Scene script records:
===

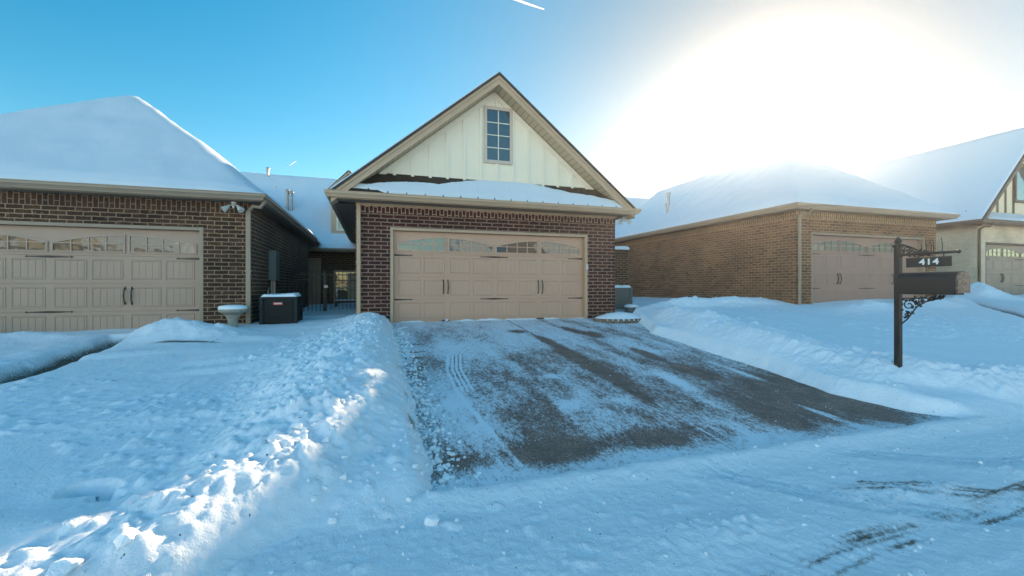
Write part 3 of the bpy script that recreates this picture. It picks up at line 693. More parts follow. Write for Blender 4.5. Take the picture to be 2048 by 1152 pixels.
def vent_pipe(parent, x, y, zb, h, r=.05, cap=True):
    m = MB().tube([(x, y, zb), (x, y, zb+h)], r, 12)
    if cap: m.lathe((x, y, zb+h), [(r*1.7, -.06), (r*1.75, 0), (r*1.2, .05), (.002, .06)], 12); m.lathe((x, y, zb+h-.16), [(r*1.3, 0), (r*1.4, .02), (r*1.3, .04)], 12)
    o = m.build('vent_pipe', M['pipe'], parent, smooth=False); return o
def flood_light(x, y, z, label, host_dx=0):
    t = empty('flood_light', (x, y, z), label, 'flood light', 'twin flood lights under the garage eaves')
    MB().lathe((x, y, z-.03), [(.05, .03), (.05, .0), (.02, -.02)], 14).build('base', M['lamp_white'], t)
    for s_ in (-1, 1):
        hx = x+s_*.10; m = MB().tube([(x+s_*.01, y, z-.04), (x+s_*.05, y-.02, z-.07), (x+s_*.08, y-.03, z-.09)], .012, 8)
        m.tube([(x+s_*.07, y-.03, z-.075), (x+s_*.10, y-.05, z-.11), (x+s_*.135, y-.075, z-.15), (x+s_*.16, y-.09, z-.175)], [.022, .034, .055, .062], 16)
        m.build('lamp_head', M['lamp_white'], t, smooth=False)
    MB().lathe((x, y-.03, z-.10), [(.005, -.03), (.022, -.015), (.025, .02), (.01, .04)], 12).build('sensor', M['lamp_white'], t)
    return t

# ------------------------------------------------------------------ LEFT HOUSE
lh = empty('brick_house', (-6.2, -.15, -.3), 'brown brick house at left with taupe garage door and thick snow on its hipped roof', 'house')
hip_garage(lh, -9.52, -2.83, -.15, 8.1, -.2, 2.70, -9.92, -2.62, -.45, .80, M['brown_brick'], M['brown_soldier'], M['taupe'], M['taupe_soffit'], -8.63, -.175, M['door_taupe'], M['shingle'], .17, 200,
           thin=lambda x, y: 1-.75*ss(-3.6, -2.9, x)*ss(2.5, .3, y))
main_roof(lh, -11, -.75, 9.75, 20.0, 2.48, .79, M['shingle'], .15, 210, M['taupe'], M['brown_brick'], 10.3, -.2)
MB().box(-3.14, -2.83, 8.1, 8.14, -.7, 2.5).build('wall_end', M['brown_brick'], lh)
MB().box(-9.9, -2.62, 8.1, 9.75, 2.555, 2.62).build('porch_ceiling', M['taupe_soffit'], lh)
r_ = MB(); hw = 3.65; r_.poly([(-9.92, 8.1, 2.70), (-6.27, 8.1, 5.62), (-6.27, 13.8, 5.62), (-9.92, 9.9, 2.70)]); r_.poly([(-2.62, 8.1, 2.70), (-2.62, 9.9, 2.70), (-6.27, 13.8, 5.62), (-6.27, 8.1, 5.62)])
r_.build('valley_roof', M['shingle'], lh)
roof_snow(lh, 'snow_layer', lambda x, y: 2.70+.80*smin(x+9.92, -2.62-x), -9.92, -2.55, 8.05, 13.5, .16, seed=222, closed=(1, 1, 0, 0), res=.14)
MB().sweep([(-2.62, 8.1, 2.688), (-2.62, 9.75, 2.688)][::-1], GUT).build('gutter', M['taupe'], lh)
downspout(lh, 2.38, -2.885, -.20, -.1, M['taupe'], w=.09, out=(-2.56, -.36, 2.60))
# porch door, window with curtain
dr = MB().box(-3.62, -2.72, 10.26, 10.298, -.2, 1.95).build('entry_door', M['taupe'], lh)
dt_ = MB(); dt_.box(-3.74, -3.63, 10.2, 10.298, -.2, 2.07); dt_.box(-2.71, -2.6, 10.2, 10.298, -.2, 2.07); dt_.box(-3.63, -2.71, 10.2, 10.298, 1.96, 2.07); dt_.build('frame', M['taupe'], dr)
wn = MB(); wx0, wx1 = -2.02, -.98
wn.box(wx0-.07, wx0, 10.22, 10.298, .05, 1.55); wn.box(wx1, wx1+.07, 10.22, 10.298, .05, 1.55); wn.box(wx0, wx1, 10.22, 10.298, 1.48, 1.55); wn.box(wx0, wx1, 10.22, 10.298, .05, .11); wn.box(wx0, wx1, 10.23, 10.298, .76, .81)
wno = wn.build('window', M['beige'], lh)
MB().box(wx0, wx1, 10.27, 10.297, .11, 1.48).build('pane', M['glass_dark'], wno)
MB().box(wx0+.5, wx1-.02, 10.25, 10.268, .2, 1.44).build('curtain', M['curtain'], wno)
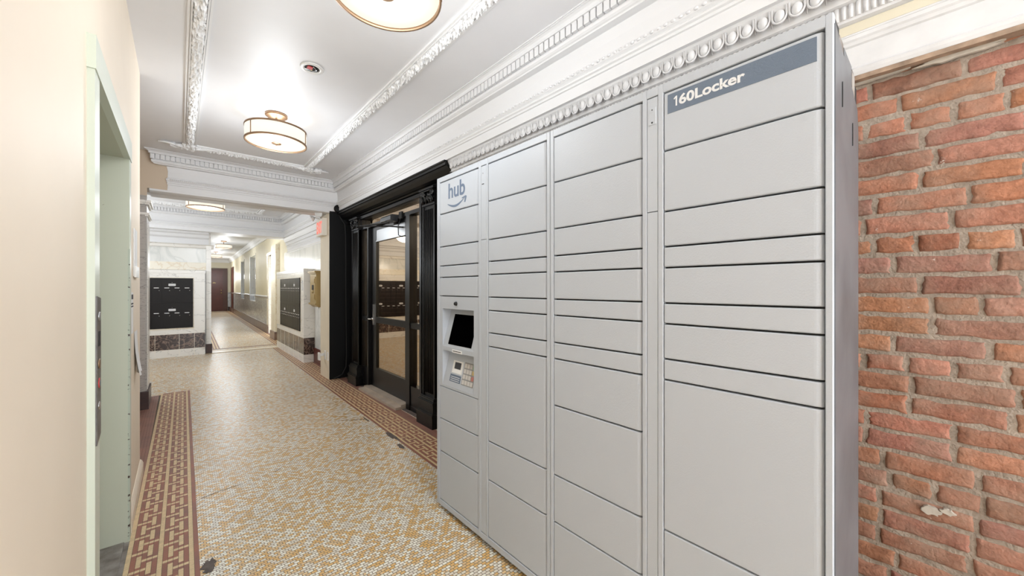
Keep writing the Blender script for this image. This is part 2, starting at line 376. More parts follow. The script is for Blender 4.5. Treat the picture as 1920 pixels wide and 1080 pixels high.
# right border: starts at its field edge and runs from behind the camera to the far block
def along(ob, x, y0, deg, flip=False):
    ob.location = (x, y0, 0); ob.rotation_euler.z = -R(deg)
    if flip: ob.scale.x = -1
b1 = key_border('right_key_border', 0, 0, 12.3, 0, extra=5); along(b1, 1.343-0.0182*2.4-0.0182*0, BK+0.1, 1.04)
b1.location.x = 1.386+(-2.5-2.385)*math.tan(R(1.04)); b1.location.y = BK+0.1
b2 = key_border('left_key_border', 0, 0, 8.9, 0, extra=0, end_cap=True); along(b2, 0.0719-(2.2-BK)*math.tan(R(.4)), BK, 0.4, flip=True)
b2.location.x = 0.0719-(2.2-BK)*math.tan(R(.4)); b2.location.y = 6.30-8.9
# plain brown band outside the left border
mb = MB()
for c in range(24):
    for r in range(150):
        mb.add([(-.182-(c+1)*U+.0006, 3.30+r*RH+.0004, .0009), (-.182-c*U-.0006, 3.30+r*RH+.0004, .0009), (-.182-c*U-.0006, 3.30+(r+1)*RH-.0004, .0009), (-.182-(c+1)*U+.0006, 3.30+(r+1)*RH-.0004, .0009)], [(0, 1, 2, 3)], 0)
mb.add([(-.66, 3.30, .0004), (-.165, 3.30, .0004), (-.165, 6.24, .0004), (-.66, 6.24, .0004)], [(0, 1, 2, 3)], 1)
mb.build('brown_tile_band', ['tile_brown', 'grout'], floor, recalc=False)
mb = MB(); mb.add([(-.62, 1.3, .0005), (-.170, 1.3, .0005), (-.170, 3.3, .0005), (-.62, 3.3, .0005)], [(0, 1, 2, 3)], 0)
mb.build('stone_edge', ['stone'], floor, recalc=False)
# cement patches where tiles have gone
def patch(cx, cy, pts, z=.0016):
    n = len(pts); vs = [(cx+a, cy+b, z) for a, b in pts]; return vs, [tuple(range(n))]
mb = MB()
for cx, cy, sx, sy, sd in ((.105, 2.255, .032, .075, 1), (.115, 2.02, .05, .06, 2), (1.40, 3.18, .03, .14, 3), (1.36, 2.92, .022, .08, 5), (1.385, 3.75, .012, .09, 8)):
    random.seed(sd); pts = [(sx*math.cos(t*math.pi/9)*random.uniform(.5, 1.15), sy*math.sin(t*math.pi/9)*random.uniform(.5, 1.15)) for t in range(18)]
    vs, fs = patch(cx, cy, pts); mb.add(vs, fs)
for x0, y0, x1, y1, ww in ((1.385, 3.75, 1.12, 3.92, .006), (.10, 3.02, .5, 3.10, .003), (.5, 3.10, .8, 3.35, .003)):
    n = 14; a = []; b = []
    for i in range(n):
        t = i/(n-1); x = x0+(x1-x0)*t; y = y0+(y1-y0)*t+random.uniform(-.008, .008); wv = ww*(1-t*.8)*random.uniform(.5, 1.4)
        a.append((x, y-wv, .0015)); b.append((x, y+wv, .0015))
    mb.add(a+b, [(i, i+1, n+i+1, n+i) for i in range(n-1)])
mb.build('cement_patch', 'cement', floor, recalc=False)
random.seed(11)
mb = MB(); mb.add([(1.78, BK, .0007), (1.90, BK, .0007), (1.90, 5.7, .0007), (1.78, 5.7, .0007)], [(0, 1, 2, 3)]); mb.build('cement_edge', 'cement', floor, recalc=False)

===

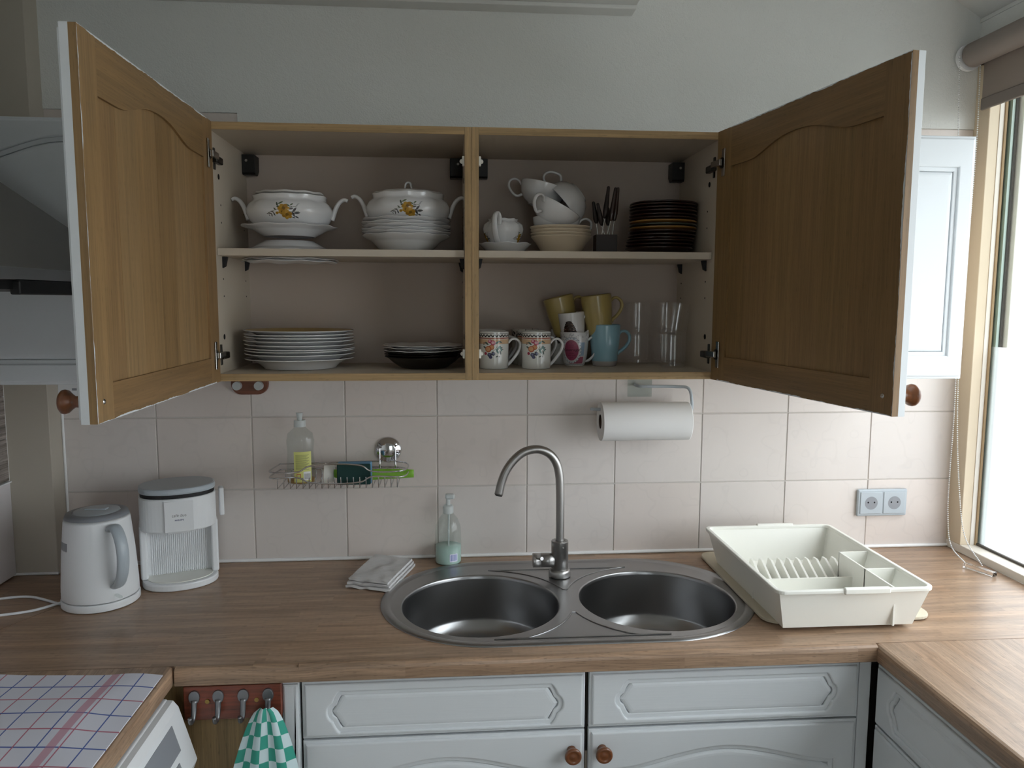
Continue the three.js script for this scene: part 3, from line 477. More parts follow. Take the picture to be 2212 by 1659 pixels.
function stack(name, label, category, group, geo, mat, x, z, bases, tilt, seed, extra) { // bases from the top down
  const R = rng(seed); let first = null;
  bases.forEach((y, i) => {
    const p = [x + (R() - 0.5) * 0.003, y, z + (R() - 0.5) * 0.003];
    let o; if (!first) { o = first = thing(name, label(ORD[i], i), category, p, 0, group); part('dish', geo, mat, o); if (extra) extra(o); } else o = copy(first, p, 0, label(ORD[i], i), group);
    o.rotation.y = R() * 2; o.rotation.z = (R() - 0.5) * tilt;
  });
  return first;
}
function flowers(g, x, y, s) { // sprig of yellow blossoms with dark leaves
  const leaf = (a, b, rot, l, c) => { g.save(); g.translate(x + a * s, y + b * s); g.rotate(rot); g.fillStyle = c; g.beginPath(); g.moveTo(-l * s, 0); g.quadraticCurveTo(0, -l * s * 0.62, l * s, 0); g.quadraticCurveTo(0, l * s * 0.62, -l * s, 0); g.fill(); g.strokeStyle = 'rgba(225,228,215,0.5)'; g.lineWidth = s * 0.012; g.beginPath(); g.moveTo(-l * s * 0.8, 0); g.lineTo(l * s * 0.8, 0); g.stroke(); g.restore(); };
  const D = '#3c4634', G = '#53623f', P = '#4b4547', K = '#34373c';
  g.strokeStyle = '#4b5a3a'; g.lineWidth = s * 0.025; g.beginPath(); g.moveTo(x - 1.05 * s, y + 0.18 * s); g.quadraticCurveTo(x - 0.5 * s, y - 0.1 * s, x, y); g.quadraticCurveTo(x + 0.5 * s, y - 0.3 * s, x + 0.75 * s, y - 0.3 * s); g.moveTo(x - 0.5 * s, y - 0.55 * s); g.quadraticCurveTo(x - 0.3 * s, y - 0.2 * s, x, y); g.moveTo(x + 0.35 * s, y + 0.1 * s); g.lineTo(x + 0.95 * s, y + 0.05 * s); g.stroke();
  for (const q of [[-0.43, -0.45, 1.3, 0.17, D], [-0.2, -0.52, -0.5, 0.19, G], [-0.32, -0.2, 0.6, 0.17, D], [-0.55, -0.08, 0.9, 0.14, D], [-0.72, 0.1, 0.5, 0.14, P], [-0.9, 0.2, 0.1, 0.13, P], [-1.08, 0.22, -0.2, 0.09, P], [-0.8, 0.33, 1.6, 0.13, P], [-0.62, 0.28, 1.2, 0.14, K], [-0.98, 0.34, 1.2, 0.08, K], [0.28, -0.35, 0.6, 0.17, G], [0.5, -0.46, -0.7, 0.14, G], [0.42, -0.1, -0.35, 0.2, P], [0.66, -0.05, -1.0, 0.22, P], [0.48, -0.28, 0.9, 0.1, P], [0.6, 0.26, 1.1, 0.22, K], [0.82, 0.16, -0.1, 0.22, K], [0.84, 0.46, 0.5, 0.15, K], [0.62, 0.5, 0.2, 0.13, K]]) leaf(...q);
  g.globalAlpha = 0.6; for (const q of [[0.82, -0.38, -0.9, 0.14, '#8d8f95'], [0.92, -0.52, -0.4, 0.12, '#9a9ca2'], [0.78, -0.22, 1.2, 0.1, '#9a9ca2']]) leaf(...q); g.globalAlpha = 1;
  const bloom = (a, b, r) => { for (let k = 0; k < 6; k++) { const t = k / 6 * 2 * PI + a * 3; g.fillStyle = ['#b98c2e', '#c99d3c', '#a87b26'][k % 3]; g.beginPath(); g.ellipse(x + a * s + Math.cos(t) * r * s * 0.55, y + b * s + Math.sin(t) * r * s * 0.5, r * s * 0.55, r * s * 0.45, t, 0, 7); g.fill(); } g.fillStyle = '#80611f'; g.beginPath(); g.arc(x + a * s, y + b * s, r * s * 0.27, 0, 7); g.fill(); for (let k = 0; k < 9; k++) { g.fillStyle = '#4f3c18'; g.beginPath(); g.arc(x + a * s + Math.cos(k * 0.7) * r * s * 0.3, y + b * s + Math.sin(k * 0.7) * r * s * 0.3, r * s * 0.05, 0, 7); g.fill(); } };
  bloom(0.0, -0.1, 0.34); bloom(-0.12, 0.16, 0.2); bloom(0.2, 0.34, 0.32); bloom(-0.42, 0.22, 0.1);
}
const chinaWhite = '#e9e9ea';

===

#### The task:
In the lines above, find each one with "Take" and list it.

#### Written answer:
Write part 3 of the bpy script that recreates this picture. It picks up at line 693. More parts follow. Write for Blender 4.5. Take the picture to be 2048 by 1152 pixels.
Continue the three.js script for this scene: part 3, from line 477. More parts follow. Take the picture to be 2212 by 1659 pixels.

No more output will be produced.